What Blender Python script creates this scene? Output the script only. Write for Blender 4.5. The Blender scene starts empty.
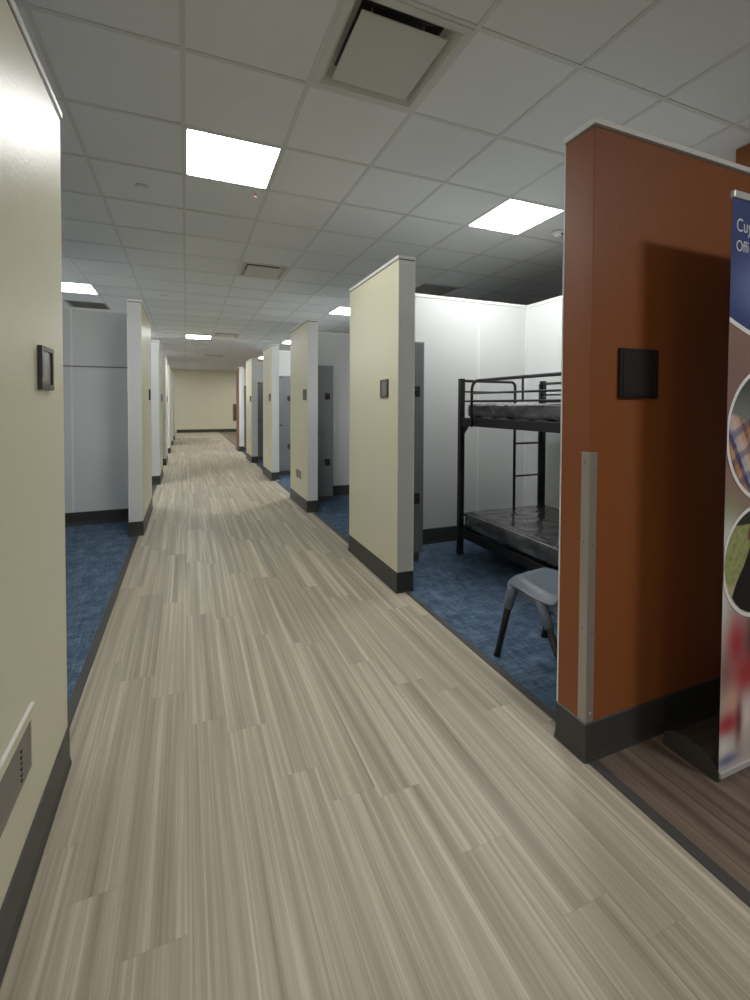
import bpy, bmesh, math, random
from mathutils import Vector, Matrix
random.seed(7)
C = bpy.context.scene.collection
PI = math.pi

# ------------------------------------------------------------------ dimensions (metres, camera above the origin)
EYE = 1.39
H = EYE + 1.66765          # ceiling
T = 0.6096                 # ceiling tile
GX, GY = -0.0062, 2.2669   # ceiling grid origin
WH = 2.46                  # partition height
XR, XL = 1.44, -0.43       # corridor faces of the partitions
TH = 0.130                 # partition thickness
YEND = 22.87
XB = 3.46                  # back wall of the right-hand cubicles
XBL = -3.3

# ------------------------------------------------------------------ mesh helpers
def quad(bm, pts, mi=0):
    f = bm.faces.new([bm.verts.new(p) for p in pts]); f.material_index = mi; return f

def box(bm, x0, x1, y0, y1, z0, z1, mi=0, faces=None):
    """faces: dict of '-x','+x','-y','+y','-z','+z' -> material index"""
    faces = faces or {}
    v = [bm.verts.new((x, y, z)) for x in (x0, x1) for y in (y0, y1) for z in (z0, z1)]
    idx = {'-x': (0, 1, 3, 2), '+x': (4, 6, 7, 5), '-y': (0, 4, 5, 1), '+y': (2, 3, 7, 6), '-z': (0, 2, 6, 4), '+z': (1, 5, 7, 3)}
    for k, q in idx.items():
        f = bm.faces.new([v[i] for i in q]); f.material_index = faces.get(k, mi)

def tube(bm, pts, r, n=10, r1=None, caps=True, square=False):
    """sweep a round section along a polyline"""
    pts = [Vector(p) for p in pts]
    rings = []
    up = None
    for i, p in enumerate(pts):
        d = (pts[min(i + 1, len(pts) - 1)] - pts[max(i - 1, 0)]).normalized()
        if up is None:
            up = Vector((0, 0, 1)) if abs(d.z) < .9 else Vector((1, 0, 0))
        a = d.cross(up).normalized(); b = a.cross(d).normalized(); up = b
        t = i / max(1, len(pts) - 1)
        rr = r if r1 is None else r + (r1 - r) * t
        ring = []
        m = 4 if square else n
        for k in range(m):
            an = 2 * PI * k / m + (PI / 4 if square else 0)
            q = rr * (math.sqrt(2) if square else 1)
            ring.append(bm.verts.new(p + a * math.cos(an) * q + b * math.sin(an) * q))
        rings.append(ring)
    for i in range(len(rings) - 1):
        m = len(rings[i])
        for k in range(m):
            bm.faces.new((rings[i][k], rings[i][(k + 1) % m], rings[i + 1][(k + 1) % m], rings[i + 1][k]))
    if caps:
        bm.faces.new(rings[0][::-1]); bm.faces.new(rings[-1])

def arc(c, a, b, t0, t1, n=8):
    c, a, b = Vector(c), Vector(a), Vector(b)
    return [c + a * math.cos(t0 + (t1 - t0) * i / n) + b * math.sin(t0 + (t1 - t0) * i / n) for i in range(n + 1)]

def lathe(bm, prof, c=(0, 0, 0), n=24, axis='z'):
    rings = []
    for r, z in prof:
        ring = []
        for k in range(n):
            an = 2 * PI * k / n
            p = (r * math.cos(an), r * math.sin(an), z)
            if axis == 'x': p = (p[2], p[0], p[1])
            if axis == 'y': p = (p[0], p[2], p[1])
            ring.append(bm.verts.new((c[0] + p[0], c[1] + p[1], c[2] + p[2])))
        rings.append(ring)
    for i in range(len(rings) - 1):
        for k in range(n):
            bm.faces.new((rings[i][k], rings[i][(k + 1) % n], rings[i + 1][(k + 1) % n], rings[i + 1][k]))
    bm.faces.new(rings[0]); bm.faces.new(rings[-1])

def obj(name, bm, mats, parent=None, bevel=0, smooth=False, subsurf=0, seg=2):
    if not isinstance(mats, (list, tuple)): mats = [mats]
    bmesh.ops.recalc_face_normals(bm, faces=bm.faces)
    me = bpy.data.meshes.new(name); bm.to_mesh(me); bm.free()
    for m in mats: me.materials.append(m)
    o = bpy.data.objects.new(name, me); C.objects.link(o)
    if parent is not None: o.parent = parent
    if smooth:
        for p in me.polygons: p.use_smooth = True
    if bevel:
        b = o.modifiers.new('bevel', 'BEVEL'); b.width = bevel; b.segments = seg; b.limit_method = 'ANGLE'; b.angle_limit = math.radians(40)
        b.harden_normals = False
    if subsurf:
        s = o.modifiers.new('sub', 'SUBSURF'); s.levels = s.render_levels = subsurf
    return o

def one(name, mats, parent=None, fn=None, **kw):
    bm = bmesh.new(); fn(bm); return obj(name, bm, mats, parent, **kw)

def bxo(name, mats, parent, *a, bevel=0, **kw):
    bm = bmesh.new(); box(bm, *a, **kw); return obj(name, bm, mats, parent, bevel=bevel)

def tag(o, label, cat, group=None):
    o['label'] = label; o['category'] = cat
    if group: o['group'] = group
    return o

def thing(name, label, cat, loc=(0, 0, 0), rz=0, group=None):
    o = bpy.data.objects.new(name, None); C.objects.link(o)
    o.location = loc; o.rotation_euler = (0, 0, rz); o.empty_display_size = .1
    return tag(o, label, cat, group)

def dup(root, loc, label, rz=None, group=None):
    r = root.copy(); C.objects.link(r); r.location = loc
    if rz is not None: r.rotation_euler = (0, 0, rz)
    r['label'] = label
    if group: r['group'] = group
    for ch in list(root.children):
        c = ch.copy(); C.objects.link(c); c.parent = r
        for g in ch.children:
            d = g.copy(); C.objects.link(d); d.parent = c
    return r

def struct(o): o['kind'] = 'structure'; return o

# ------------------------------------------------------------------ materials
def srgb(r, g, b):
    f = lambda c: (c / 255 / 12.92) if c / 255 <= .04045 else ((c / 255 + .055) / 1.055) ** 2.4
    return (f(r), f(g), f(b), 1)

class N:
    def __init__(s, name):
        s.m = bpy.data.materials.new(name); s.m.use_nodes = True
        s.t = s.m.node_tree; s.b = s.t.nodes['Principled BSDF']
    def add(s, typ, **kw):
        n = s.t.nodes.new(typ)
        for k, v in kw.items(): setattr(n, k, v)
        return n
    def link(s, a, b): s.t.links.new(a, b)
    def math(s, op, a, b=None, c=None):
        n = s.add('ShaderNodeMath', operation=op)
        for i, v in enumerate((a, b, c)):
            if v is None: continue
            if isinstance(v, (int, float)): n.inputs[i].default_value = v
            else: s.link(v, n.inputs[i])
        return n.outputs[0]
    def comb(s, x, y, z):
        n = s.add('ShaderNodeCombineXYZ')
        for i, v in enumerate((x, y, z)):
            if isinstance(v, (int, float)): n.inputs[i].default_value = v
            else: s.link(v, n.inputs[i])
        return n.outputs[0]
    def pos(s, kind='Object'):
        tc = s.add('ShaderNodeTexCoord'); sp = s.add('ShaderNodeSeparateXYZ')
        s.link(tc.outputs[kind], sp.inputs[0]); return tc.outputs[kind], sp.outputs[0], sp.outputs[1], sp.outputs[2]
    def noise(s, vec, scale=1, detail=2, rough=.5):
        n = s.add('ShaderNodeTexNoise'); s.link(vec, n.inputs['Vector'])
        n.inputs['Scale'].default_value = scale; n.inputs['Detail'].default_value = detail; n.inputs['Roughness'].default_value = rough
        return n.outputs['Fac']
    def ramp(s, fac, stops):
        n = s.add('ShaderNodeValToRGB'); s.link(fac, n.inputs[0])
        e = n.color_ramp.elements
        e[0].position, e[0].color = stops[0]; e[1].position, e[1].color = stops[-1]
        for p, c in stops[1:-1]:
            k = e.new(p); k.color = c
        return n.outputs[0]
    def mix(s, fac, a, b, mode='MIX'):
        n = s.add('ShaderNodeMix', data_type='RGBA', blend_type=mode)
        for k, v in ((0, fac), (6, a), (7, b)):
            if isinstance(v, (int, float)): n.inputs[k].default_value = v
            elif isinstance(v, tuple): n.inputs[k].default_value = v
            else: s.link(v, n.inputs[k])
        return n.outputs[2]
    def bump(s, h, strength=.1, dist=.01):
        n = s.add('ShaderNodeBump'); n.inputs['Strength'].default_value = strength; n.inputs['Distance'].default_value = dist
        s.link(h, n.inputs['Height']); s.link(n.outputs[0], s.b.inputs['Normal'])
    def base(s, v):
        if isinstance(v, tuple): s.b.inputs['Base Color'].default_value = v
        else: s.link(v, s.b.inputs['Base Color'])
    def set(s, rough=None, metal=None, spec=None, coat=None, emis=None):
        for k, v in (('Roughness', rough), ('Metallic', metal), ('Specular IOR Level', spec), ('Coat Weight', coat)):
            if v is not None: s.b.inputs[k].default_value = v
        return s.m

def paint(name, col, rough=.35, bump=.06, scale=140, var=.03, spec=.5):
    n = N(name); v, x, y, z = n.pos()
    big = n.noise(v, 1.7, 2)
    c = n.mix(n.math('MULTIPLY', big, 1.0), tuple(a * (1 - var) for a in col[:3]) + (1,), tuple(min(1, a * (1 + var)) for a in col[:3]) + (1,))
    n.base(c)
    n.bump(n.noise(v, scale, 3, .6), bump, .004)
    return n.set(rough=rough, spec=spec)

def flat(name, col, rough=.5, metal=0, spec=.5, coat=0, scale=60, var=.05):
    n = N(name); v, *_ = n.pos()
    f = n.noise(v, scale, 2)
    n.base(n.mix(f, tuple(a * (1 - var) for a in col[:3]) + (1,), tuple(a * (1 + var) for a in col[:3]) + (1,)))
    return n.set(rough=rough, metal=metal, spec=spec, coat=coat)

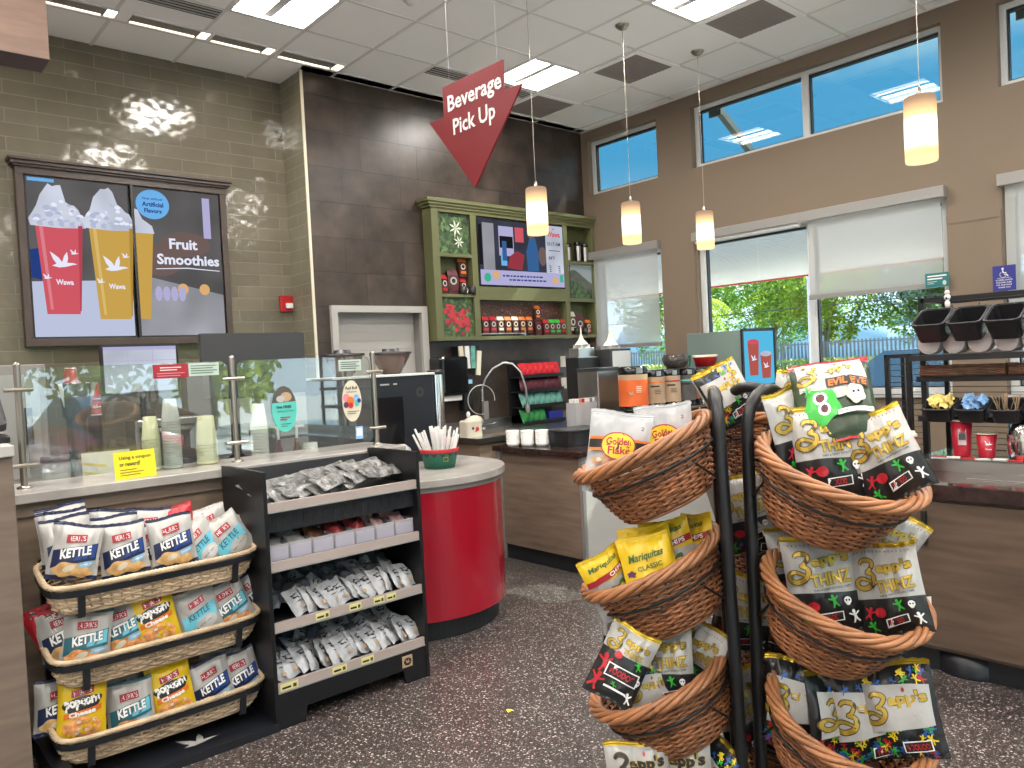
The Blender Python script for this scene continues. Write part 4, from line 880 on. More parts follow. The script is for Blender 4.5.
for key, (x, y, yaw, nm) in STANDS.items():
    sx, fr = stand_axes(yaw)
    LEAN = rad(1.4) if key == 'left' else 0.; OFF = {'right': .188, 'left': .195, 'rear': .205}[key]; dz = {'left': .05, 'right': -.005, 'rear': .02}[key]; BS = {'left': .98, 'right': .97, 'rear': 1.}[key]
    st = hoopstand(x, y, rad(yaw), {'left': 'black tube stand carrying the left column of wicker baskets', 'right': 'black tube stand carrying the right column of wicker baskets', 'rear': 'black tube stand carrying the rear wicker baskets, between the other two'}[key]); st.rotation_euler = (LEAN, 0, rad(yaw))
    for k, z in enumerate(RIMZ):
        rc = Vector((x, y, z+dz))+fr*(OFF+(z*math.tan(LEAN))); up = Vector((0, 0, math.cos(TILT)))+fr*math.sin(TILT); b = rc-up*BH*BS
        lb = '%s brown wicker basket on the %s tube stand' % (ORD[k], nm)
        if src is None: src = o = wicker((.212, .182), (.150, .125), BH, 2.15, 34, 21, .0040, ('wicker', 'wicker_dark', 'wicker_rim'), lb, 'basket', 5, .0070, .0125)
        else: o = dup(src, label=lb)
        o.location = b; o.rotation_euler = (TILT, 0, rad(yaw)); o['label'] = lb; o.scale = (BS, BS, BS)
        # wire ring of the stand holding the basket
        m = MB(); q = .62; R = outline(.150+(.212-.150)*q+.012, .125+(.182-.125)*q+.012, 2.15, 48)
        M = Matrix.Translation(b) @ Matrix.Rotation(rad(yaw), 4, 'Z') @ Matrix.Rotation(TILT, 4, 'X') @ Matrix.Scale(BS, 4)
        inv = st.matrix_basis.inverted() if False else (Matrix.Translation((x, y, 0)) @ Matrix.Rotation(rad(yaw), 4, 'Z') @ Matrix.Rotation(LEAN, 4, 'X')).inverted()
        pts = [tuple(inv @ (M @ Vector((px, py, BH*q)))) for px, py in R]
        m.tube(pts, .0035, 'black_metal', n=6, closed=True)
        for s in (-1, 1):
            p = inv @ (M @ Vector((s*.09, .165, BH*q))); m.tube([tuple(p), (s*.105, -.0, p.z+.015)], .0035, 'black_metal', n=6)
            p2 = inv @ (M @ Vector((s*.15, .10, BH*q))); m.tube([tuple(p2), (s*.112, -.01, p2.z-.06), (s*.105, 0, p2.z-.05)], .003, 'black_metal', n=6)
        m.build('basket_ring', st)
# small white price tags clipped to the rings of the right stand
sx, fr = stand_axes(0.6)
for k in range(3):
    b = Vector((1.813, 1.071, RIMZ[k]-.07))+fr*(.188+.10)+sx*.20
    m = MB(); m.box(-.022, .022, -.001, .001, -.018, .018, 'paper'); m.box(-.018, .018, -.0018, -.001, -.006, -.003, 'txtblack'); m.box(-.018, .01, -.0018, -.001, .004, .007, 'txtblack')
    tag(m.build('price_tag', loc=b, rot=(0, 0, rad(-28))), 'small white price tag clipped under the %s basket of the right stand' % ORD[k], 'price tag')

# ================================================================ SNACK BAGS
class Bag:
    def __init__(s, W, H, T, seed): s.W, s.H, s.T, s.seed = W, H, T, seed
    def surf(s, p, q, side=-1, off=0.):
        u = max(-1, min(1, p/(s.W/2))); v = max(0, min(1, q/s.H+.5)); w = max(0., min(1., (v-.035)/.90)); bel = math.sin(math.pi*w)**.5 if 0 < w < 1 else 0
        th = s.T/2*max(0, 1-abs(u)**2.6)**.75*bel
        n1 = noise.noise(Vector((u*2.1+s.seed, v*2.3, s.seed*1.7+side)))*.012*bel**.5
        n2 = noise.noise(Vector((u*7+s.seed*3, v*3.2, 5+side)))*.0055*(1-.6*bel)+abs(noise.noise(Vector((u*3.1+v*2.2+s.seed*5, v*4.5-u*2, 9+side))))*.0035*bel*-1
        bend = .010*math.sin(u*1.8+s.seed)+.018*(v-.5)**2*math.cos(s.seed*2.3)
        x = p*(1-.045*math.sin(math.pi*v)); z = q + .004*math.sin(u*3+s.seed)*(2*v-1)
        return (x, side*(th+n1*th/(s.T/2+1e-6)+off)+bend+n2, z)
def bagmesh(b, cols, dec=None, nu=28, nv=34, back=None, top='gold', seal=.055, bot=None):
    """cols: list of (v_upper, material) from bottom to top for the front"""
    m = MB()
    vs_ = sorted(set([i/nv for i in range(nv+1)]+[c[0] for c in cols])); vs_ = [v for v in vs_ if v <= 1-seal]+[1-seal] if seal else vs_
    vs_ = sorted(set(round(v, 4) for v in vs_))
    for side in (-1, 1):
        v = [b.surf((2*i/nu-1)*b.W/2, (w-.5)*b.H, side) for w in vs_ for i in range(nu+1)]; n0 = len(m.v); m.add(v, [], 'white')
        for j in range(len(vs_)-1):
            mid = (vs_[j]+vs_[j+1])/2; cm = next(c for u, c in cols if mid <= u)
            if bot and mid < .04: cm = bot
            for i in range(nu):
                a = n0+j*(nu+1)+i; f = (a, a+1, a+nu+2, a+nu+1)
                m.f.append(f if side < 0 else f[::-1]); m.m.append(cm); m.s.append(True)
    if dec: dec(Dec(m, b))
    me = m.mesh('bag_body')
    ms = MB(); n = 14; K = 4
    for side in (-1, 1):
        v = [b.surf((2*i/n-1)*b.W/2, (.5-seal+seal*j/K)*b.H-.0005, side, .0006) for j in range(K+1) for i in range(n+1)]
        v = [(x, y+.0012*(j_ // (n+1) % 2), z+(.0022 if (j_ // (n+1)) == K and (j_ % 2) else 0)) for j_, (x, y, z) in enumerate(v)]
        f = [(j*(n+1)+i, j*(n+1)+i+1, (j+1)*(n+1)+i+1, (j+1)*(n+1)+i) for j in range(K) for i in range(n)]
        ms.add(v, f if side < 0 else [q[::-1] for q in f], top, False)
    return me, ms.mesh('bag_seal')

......

**Your task:** For this exercise, gather every line of the data that contains the word "from".

**Solution for this task:**
from mathutils import Vector, Matrix
The Blender Python script for this scene continues. Write part 4, from line 880 on. More parts follow. The script is for Blender 4.5.
    """cols: list of (v_upper, material) from bottom to top for the front"""